'''
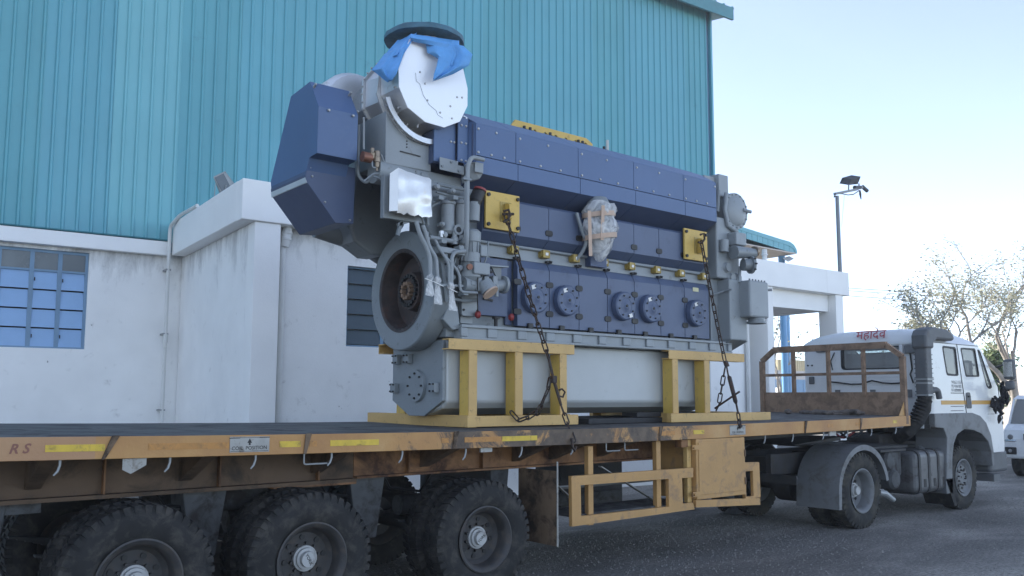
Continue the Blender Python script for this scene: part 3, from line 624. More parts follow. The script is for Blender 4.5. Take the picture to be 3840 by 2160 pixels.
# splash plate, tool box, side guard
MB().box(5.63, 5.638, 6.27, 6.84, .35, 1.06).build('splash_plate', M['brown_plate'], T)
MB().box(5.632, 5.644, 6.255, 6.268, .35, 1.15).build('splash_plate_edge', M['sign_metal'], T)
YG = Y0+.005
def sg(px, py): p = P(px, py, YG); return (p.x, p.z)
g1 = [sg(2143,1786), sg(2600,1754), sg(2600,1790), sg(2558,1793), sg(2561,1889), sg(2600,1886), sg(2605,1910), sg(2146,1975)]
holeA = [sg(2178,1820), sg(2508,1796), sg(2509,1900), sg(2180,1936)]
MB().plate([g1, holeA[::-1]], lambda a, b: (a, YG, b), (0,.045,0)).build('guard_frame', M['orange'], T, bevel=.006)
for px, z0, z1 in ((2207,.50,1.32), (2462,.56,1.34), (2577,.60,1.34), (2605,.62,1.33)):
    x = P(px, 1800, YG+.09).x; MB().box(x-.035, x+.035, YG+.055, YG+.115, z0, z1-.04).build('guard_post', M['yellow'] if px in (2577, 2605) else M['orange'], T, bevel=.006)
x = P(2577, 1660, YG).x; MB().box(x-.05,x+.06,YG+.04,YG+.13,1.22,1.3).build('post_collar', M['orange_dirty'], T)
xa, xb = P(2606,1700,YG).x, P(2792,1700,YG).x
bx_ = MB().box(xa+.015, xb, YG-.006, 6.80, .64, 1.305).build('tool_box', M['orange'], T, bevel=.008)
MB().box(xa+.05, xb-.03, YG-.014, YG-.0065, .69, 1.27).build('lid', M['orange'], bx_, bevel=.004)
for z in (.80, 1.12): MB().cyl((xb-.015,YG-.016,z-.04), (xb-.015,YG-.016,z+.04), .010, n=8).build('hinge', M['brown_plate'], bx_)
for z in (.68, 1.19): MB().box(xa-.07, xa+.06, YG-.02, YG-.0145, z, z+.05).cyl((xa-.05,YG-.045,z+.025),(xa-.05,YG-.01,z+.025),.016,n=8).build('latch', M['orange'], bx_)
MB().prism([sg(2790,1890)+(0,), ] if False else [(xa,YG-.004,.56),(P(2850,1880,YG).x,YG-.004,.50),(P(2850,1880,YG).x,YG-.004,.58),(xa,YG-.004,.638)], (0,.05,0)).build('guard_sill', M['orange'], T)
g2 = [(xb+.004,.585),(P(2852,1800,YG).x,.585),(P(2848,1732,YG).x,1.0),(xb+.004,1.01)]
g2h = [sg(2797,1768), sg(2824,1766), sg(2827,1860), sg(2800,1864)]
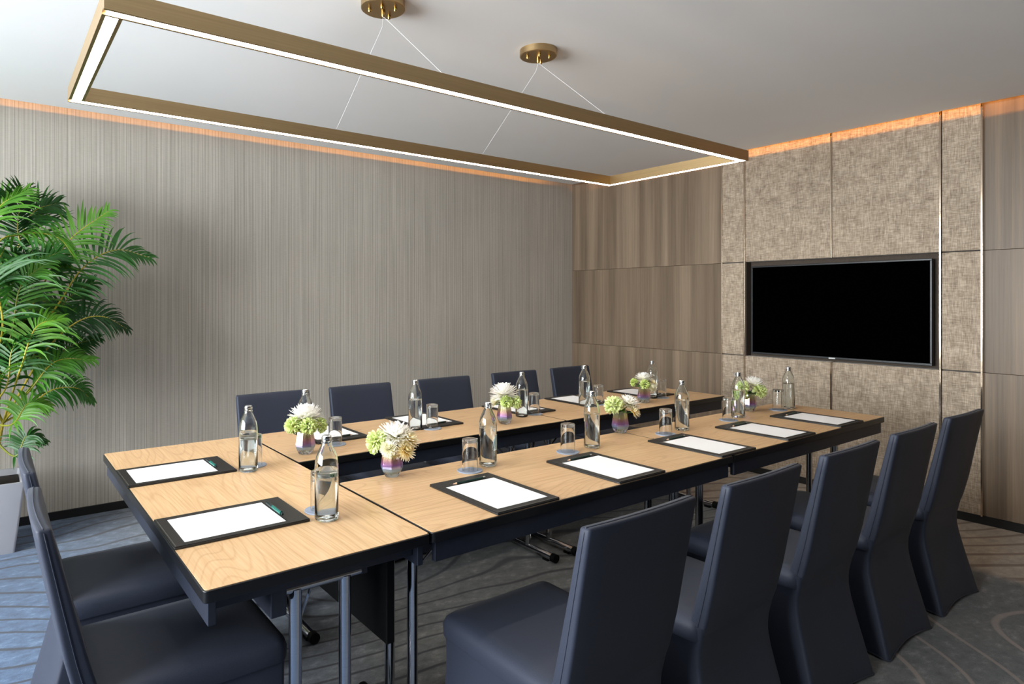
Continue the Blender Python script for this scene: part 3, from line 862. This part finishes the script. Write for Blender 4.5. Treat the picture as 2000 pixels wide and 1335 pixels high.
# ------------------------------------------------------------------ vases with flowers
def make_vase():
    t = thing('flower_vase', '', 'vase')
    n = 7
    out = [(0, 0), (0.024, 0), (0.030, 0.006), (0.041, 0.032), (0.041, 0.040), (0.0315, 0.098), (0.0300, 0.100)]
    inn = [(0.0285, 0.098), (0.0380, 0.041), (0.0380, 0.034), (0.026, 0.010), (0, 0.009)]
    o = obj('facet_glass', B().lathe(out + inn, n), 'vase', t)
    w = [(0, 0.0095), (0.0258, 0.0105), (0.0377, 0.034), (0.0377, 0.041), (0.0335, 0.066), (0, 0.066)]
    obj('water', B().lathe(w, n), 'water', t)
    return t
def frame_of(d):
    d = Vector(d).normalized(); a = d.cross(Vector((0, 0, 1)))
    if a.length < 1e-3: a = Vector((1, 0, 0))
    a.normalize(); return a, d.cross(a), d
def petal(b, base, direction, up, L, w, curl, cup=0.3, seg=3):
    """one petal: strip with a raised midline; bends towards up by curl"""
    d = Vector(direction).normalized(); u = Vector(up); u = (u - d * u.dot(d)).normalized(); s = d.cross(u)
    vs = []
    p = Vector(base); ang = 0.0
    prof = [0.45, 1.0, 0.9, 0.35]
    for i in range(seg + 1):
        ww = w * prof[i]
        vs += [p - s * ww + u * ww * cup, p + Vector((0, 0, 0)), p + s * ww + u * ww * cup]
        dd = d * math.cos(ang) + u * math.sin(ang)
        p = p + dd * (L / seg); ang += curl / seg
    fs = []
    for i in range(seg):
        o = i * 3
        fs += [(o, o + 1, o + 4, o + 3), (o + 1, o + 2, o + 5, o + 4)]
    b.add(vs, fs)
def bloom_mesh(kind, R, rnd):
    b = B()
    ax = Vector((0, 0, 1))
    if kind in ('white', 'cream'):
        layers = [(2.0, 22, 0.9), (1.75, 26, 1.0), (1.5, 26, 1.0), (1.25, 26, 0.98), (1.0, 24, 0.92), (0.75, 20, 0.84), (0.5, 15, 0.74), (0.28, 9, 0.6)]
        if kind == 'cream': layers = [(1.9, 20, 0.95), (1.55, 20, 1.0), (1.25, 18, 0.95), (0.9, 14, 0.75), (0.5, 9, 0.6)]
        for th, n, l in layers:
            for i in range(n):
                a = 2 * PI * (i + rnd.random() * 0.6) / n; t = th + rnd.uniform(-0.1, 0.1)
                d = Vector((math.sin(t) * math.cos(a), math.sin(t) * math.sin(a), math.cos(t)))
                petal(b, d * R * 0.12, d, ax, R * l * rnd.uniform(0.85, 1.0), R * 0.105, rnd.uniform(0.25, 0.6), 0.35)
    else:
        n = 150
        for i in range(n):
            z = 1 - 1.55 * (i + 0.5) / n; r = math.sqrt(max(0, 1 - z * z)); a = i * 2.399963
            d = Vector((r * math.cos(a), r * math.sin(a), z))
            tan = d.cross(Vector((rnd.uniform(-1, 1), rnd.uniform(-1, 1), rnd.uniform(-1, 1)))).normalized()
            petal(b, d * R * 0.55, (d + tan * 0.25), tan, R * 0.45 * rnd.uniform(0.8, 1.05), R * 0.13, rnd.uniform(0.2, 0.9), 0.5)
    return b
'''
(GOAL OF THE EXERCISE):
Report each line in the data that holds the word "from".

(OUTPUT BELOW):
Continue the Blender Python script for this scene: part 3, from line 624. More parts follow. The script is for Blender 4.5. Take the picture to be 3840 by 2160 pixels.
Continue the Blender Python script for this scene: part 3, from line 862. This part finishes the script. Write for Blender 4.5. Treat the picture as 2000 pixels wide and 1335 pixels high.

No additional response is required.